-- Begin Dataset extract --

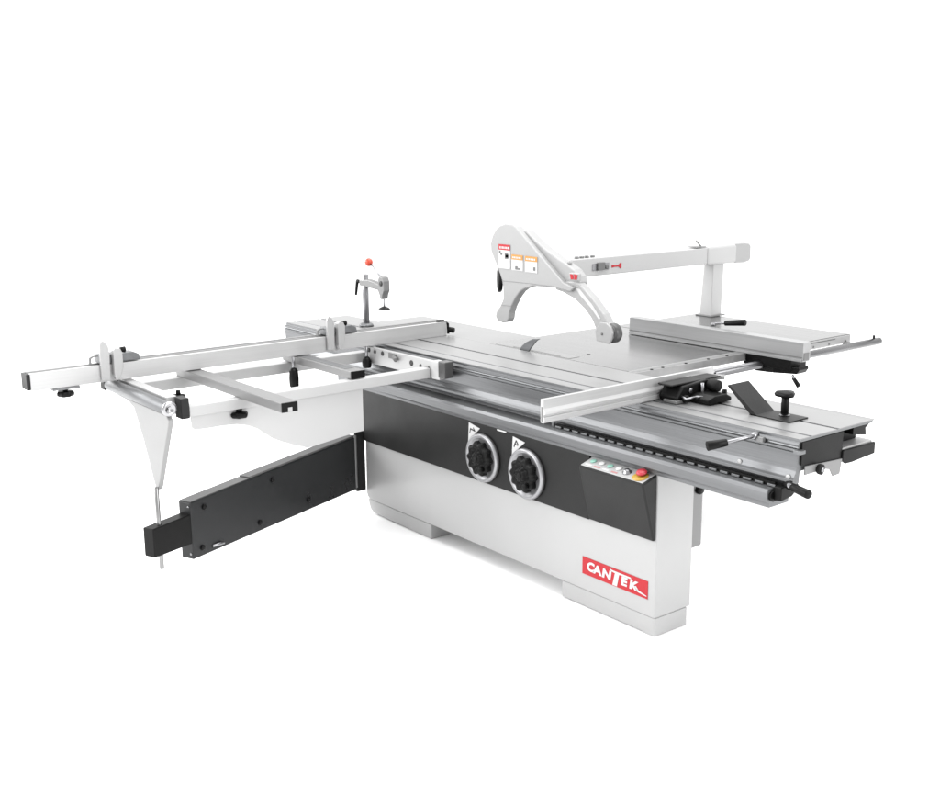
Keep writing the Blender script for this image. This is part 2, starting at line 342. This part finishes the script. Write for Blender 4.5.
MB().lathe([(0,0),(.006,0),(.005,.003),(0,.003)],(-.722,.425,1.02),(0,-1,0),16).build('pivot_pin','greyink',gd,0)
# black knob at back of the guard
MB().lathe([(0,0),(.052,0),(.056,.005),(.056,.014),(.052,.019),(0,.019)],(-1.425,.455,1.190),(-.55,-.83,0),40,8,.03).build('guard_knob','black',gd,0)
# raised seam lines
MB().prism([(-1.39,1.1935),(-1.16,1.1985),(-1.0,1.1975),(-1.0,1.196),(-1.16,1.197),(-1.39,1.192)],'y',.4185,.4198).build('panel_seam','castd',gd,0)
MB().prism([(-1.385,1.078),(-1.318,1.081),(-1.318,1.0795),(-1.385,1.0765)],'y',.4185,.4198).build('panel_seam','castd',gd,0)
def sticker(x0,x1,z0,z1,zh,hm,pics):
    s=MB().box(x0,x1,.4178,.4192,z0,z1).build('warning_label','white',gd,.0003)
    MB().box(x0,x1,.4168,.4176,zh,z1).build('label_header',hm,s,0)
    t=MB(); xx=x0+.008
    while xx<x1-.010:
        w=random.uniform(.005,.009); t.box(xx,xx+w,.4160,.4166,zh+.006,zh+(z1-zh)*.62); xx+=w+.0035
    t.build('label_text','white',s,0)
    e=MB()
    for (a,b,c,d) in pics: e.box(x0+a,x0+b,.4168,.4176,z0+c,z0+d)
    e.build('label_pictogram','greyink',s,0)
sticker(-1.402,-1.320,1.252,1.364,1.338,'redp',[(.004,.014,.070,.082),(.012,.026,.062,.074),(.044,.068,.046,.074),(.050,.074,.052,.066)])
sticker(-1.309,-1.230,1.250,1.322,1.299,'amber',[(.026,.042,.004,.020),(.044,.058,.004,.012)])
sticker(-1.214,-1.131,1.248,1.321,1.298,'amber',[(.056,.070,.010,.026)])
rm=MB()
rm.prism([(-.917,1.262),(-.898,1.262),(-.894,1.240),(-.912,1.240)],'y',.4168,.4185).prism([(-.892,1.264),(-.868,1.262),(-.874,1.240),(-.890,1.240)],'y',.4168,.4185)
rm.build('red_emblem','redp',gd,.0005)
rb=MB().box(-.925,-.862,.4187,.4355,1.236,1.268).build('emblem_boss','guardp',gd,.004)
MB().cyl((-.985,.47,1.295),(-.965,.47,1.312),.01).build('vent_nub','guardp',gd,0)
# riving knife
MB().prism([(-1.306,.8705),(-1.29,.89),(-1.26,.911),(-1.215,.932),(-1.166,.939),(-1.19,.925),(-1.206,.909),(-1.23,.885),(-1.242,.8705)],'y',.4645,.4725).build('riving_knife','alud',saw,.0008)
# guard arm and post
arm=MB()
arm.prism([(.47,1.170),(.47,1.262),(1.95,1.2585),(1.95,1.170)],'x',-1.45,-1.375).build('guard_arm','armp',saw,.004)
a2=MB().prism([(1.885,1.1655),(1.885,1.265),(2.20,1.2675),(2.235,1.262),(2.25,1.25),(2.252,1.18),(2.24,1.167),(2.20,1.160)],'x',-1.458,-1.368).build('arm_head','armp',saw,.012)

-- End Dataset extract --

◆ Exercise requirements
Your task is an exact transcription of all the data, minus the pictures.

◆ Full solution
Keep writing the Blender script for this image. This is part 2, starting at line 342. This part finishes the script. Write for Blender 4.5.
MB().lathe([(0,0),(.006,0),(.005,.003),(0,.003)],(-.722,.425,1.02),(0,-1,0),16).build('pivot_pin','greyink',gd,0)
# black knob at back of the guard
MB().lathe([(0,0),(.052,0),(.056,.005),(.056,.014),(.052,.019),(0,.019)],(-1.425,.455,1.190),(-.55,-.83,0),40,8,.03).build('guard_knob','black',gd,0)
# raised seam lines
MB().prism([(-1.39,1.1935),(-1.16,1.1985),(-1.0,1.1975),(-1.0,1.196),(-1.16,1.197),(-1.39,1.192)],'y',.4185,.4198).build('panel_seam','castd',gd,0)
MB().prism([(-1.385,1.078),(-1.318,1.081),(-1.318,1.0795),(-1.385,1.0765)],'y',.4185,.4198).build('panel_seam','castd',gd,0)
def sticker(x0,x1,z0,z1,zh,hm,pics):
    s=MB().box(x0,x1,.4178,.4192,z0,z1).build('warning_label','white',gd,.0003)
    MB().box(x0,x1,.4168,.4176,zh,z1).build('label_header',hm,s,0)
    t=MB(); xx=x0+.008
    while xx<x1-.010:
        w=random.uniform(.005,.009); t.box(xx,xx+w,.4160,.4166,zh+.006,zh+(z1-zh)*.62); xx+=w+.0035
    t.build('label_text','white',s,0)
    e=MB()
    for (a,b,c,d) in pics: e.box(x0+a,x0+b,.4168,.4176,z0+c,z0+d)
    e.build('label_pictogram','greyink',s,0)
sticker(-1.402,-1.320,1.252,1.364,1.338,'redp',[(.004,.014,.070,.082),(.012,.026,.062,.074),(.044,.068,.046,.074),(.050,.074,.052,.066)])
sticker(-1.309,-1.230,1.250,1.322,1.299,'amber',[(.026,.042,.004,.020),(.044,.058,.004,.012)])
sticker(-1.214,-1.131,1.248,1.321,1.298,'amber',[(.056,.070,.010,.026)])
rm=MB()
rm.prism([(-.917,1.262),(-.898,1.262),(-.894,1.240),(-.912,1.240)],'y',.4168,.4185).prism([(-.892,1.264),(-.868,1.262),(-.874,1.240),(-.890,1.240)],'y',.4168,.4185)
rm.build('red_emblem','redp',gd,.0005)
rb=MB().box(-.925,-.862,.4187,.4355,1.236,1.268).build('emblem_boss','guardp',gd,.004)
MB().cyl((-.985,.47,1.295),(-.965,.47,1.312),.01).build('vent_nub','guardp',gd,0)
# riving knife
MB().prism([(-1.306,.8705),(-1.29,.89),(-1.26,.911),(-1.215,.932),(-1.166,.939),(-1.19,.925),(-1.206,.909),(-1.23,.885),(-1.242,.8705)],'y',.4645,.4725).build('riving_knife','alud',saw,.0008)
# guard arm and post
arm=MB()
arm.prism([(.47,1.170),(.47,1.262),(1.95,1.2585),(1.95,1.170)],'x',-1.45,-1.375).build('guard_arm','armp',saw,.004)
a2=MB().prism([(1.885,1.1655),(1.885,1.265),(2.20,1.2675),(2.235,1.262),(2.25,1.25),(2.252,1.18),(2.24,1.167),(2.20,1.160)],'x',-1.458,-1.368).build('arm_head','armp',saw,.012)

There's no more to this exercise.